After months of hanging on the brink of elimination, the fate of the South Asia Regional Studies Department was finally settled with yesterday's announcement that it will remain an independent department, with some changes in structure and the potential for a new name.
Over the past two years, the future of SARS -- a department established in 1947 as the first department of its kind in the nation -- has been in a state of limbo. The need for the department was questioned in 2000, since it had not made a full-time faculty appointment in 25 years and the number of standing faculty had shrunk to under half of the original number.
And in the fall of 2000, the U.S. Department of Education denied the SARS department Title VI funding for the first time in the Penn program's existence.

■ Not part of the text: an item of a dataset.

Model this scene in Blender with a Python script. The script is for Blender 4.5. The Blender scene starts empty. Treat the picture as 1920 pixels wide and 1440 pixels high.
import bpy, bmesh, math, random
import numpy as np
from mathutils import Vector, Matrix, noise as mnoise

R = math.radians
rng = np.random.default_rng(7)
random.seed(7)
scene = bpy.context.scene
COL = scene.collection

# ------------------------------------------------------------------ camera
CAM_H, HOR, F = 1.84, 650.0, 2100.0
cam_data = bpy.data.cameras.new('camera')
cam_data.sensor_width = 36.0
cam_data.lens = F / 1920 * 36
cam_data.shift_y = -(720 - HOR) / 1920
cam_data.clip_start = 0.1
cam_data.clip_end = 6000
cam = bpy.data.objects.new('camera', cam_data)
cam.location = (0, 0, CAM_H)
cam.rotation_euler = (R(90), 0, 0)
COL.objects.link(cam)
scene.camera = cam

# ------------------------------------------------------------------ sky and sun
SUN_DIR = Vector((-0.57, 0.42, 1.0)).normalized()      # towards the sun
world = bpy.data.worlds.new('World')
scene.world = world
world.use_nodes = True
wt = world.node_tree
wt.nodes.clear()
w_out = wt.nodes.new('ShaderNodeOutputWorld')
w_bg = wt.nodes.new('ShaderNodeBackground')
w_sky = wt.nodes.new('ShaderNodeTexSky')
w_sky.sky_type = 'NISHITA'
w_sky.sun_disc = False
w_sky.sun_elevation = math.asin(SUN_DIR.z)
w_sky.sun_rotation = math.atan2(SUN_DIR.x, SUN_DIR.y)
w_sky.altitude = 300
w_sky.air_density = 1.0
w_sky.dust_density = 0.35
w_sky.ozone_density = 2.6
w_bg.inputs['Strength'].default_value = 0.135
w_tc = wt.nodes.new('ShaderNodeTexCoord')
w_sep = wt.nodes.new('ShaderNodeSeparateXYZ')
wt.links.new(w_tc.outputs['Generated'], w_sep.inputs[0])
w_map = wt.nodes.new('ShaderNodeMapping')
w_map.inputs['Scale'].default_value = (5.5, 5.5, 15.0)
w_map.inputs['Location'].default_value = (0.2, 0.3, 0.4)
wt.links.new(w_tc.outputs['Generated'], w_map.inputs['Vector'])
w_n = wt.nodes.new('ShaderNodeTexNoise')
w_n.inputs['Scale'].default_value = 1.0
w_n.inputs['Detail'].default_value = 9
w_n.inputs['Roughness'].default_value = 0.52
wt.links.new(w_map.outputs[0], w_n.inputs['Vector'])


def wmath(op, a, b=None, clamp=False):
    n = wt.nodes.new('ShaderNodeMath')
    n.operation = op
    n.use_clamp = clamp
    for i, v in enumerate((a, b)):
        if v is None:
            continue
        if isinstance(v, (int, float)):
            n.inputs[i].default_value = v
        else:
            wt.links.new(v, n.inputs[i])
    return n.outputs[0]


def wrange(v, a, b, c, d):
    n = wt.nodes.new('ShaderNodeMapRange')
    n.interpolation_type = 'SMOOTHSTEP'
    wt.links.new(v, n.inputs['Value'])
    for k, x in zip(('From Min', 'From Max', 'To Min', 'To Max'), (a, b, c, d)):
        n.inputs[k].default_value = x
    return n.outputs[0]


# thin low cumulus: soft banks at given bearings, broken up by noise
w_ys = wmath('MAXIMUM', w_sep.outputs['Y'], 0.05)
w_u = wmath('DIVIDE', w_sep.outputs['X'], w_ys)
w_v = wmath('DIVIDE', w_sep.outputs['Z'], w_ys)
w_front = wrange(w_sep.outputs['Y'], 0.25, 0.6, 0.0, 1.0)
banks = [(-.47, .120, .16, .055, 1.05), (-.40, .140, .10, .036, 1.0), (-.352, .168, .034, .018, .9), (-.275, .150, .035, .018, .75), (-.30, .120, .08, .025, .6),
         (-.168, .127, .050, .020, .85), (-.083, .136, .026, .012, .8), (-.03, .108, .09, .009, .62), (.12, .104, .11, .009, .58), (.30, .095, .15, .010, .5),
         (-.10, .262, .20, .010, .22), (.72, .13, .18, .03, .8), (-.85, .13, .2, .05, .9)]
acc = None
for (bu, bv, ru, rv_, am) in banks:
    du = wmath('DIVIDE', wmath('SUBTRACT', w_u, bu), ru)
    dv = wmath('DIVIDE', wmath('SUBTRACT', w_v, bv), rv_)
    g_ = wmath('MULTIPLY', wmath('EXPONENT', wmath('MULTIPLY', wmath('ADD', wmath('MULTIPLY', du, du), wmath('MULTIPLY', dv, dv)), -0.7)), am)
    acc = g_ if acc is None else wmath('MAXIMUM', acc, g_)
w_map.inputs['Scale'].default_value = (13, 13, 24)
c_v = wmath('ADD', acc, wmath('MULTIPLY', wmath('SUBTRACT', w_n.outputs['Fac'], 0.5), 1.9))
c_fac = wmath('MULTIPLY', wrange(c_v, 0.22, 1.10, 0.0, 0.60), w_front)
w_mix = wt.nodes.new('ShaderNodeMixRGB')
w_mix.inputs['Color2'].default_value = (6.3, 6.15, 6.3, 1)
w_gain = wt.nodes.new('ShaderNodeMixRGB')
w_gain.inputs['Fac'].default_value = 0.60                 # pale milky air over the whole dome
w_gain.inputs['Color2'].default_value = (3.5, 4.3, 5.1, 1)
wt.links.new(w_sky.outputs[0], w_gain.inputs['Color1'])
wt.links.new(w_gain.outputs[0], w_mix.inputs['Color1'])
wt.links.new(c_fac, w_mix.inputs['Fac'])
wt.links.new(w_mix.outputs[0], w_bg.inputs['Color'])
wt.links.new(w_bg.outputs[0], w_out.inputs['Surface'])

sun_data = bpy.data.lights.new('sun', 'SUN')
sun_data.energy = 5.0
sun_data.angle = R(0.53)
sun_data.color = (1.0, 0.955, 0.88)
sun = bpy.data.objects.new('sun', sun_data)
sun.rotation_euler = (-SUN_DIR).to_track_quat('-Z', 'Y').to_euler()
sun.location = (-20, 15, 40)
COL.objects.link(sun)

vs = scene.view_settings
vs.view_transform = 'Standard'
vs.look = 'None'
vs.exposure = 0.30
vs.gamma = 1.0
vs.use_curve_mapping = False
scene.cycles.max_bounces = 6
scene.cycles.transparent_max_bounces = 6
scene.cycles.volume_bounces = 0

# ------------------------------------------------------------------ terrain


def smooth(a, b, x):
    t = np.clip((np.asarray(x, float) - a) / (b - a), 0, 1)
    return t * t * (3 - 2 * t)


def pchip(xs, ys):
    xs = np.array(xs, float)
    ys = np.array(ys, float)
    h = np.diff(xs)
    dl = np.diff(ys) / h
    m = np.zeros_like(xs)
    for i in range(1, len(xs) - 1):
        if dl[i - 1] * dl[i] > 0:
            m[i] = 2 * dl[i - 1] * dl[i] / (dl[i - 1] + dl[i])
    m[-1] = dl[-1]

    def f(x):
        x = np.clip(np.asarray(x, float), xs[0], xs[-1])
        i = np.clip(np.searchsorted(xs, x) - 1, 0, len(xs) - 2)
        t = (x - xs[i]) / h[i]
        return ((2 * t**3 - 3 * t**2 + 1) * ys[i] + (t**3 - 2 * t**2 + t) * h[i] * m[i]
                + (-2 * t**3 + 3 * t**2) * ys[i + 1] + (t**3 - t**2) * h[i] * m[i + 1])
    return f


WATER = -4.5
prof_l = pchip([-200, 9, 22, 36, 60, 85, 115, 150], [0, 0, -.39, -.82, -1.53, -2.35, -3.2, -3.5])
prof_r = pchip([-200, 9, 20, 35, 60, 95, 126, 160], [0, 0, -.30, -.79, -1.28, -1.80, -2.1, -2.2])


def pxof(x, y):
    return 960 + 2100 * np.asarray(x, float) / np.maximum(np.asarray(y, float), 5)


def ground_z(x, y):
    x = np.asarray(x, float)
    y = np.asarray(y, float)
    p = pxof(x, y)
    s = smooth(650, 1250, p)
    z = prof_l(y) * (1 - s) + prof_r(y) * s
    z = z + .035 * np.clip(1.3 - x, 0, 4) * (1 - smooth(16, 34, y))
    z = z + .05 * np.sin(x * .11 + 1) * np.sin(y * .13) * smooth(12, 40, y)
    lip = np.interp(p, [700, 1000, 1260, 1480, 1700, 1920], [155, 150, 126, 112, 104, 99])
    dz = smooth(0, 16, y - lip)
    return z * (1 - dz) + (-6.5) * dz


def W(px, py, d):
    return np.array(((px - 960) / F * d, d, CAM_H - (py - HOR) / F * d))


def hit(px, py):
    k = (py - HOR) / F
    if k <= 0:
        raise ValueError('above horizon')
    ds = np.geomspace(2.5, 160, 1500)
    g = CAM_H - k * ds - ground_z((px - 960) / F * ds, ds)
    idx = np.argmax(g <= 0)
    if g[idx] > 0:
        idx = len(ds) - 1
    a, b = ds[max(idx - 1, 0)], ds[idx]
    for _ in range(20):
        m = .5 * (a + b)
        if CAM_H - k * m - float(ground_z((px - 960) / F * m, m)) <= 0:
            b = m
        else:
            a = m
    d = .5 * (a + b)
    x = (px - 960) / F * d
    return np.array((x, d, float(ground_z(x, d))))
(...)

School of Arts and Sciences Dean Samuel Preston announced the decision to keep the department independent in a letter sent to the associate deans who sat on the committee that helped decide whether they should refocus SARS or merge it with the Asian and Middle Eastern Studies Department.
"We recognize that there are intellectual and institutional reasons for maintaining the study of South Asian culture within AMES," the letter read. "However, it is clear that the faculty who are specialists in South Asia studies think otherwise.
"We accept your advice and will aim at concentrating faculty strength in South Asian language, literature and culture through appointments in a reformulated SARS with a mission that is oriented more pointedly toward humanistic research and teaching (a departmental name change is probably in order)," the letter continued.
The decision to maintain SARS as a separate department came after months of deliberation which took into consideration feedback from faculty in various departments who specialize in South Asian studies.
Many people objected to AMES absorbing SARS on the grounds that South Asia spans a large geographic area which encompasses numerous diverse cultures. United Minorities Council political chairman Shaun Gonzales said "throwing SARS into AMES" would have been "disrespectful to those cultures."
But throughout the controversy, Undergraduate SARS Department Chairwoman Rosane Rocher said she remained confident that the program would survive.
"I don't think that internally we ever felt in limbo," Rocher said. "The department was always very strongly committed about what we wanted to do, but there were outside circumstances that made our lives insecure."
Rocher added that the refocused department will "be much more clearly targeted for languages and cultures of South Asia so we can focus on our mission."
Gonzales said that he's most excited about the decision to rethink the way SARS functions now.
"The idea of refocusing the department on the humanistic and cultural aspects of the study is indicative of the commitment the deans have towards strengthening South Asian Studies," he said.
Preston has said repeatedly that the faculty and the courses associated with SARS is more important than the administrative structure of the department. One of his current concerns, however, is the size of the department.
"It's going to be a small department, and small departments are vulnerable in ways that large departments are not," Preston said last night. "Instead of the protection that a large department would have provided, that AMES would have provided, it's going to be on its own. So the faculty will have to devote the time and the energy to providing the leadership that will be required."
The redefined SARS department will gain the currently-open faculty position in Sanskrit, an addition that pleases Gonzales.
"It means that there's going to be more faculty in the SARS department," Gonzales said. "I'm delighted that they've decided to keep SARS under this structured department. The next step is just to see to it that the faculty members are strengthened."
Last year, Preston announced that SARS would remain in its current form after months of speculation that it would be eliminated. However, problems with the department's structure persisted, leading the University to search for a more effective and permanent solution.
"This was a process that was effective, in that we met with faculty and then asked them for their views for where SARS language and culture should be," Preston said last night. "The suggestions were pretty nearly unanimous that they felt the SARS format was a better way to proceed. I do not have compelling reasons to oppose that point of view."